Earlier we wrote about Professor Gerald Powell’s amicus brief filed with the Texas Supreme Court in Coca Cola v. Harmar.  In the brief, Professor Powell criticized the Court for its continued willingness to reverse juries’ findings.  Professor Powell is not alone in his criticism of the Court.  Another coalition of law school professors has filed an amicus in the same case.
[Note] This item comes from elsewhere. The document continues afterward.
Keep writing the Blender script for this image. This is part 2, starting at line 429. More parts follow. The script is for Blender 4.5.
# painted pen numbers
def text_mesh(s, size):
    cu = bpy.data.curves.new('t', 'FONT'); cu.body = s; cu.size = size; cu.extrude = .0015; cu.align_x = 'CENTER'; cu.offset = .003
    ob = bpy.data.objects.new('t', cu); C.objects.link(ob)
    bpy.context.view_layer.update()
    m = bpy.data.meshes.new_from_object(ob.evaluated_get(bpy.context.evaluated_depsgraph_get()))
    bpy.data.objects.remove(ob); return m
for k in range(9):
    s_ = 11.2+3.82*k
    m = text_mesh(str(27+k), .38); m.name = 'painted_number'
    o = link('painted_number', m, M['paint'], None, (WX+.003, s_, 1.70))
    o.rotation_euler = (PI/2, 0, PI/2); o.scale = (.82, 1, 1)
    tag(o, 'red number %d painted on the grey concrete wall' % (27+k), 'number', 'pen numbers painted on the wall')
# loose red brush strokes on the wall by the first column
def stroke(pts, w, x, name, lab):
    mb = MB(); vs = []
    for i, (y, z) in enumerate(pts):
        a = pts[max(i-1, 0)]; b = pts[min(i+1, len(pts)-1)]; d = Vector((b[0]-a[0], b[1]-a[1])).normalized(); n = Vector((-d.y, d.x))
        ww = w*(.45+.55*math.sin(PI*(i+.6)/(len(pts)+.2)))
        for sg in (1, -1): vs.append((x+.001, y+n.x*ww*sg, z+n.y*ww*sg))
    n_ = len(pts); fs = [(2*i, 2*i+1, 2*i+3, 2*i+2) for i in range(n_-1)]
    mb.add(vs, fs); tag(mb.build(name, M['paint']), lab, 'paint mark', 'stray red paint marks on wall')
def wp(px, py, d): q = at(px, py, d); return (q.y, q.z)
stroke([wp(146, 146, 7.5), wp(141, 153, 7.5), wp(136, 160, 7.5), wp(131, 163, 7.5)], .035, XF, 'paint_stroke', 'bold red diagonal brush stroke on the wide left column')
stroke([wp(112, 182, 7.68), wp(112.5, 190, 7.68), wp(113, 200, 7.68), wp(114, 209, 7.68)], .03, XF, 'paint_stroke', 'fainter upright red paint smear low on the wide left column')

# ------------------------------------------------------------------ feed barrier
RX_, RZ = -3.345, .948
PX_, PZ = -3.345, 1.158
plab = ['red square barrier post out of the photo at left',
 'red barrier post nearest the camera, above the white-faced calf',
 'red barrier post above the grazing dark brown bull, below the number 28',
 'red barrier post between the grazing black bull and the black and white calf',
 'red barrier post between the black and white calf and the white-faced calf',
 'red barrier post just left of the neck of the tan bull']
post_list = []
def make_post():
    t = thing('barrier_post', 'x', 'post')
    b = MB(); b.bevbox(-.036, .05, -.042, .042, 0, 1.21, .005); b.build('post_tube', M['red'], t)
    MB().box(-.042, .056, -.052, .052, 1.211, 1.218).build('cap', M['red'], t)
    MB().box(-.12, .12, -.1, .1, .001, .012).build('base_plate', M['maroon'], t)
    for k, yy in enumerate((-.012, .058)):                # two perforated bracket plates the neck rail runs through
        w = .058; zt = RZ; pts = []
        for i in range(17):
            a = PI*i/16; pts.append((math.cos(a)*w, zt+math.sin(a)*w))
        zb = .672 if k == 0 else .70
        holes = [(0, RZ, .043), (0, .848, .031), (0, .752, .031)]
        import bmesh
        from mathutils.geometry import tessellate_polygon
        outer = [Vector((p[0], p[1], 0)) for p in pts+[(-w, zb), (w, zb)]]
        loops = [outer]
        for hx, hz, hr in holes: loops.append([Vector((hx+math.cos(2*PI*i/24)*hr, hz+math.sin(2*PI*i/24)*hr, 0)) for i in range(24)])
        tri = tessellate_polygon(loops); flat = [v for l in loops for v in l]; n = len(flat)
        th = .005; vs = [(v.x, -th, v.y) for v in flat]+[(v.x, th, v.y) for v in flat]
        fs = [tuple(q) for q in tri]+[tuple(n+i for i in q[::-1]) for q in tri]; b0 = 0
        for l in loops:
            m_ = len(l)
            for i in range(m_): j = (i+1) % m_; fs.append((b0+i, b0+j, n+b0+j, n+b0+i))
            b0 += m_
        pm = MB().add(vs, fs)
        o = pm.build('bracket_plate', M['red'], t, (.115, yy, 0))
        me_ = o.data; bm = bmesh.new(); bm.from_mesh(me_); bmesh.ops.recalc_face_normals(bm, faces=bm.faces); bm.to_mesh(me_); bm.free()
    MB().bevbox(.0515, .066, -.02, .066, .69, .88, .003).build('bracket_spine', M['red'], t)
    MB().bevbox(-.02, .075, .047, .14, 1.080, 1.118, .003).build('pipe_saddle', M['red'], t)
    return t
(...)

The professors (Lanny Hoffman from the University of Houston, Alex Albright from the University of Texas, Daniel Benson from Texas Tech, David Crump from the University of Houston, William Dorsaneo from SMU, Elizabeth Thornberg from SMU, and Robert Weringer from Texas Tech), who all are civil procedure specialists, all write on their own, without compensation.  The summary of the professors’ arguments is:

Our central concern, stated plainly and emphatically, is that it is troubling to see the Court reject a verdict in which the jury found it to be (at least) more likely than not that the Petitioners had violated the antitrust laws when the Court does not declare the evidence on which the verdict was based to be legally inadmissable. In the absence of a more searching inquiry, the majority’s opinion seems merely to have substituted its judgment for that of the jury.

The brief is not yet available on the Supreme Court’s site, but presumably, it should be available here in a few days.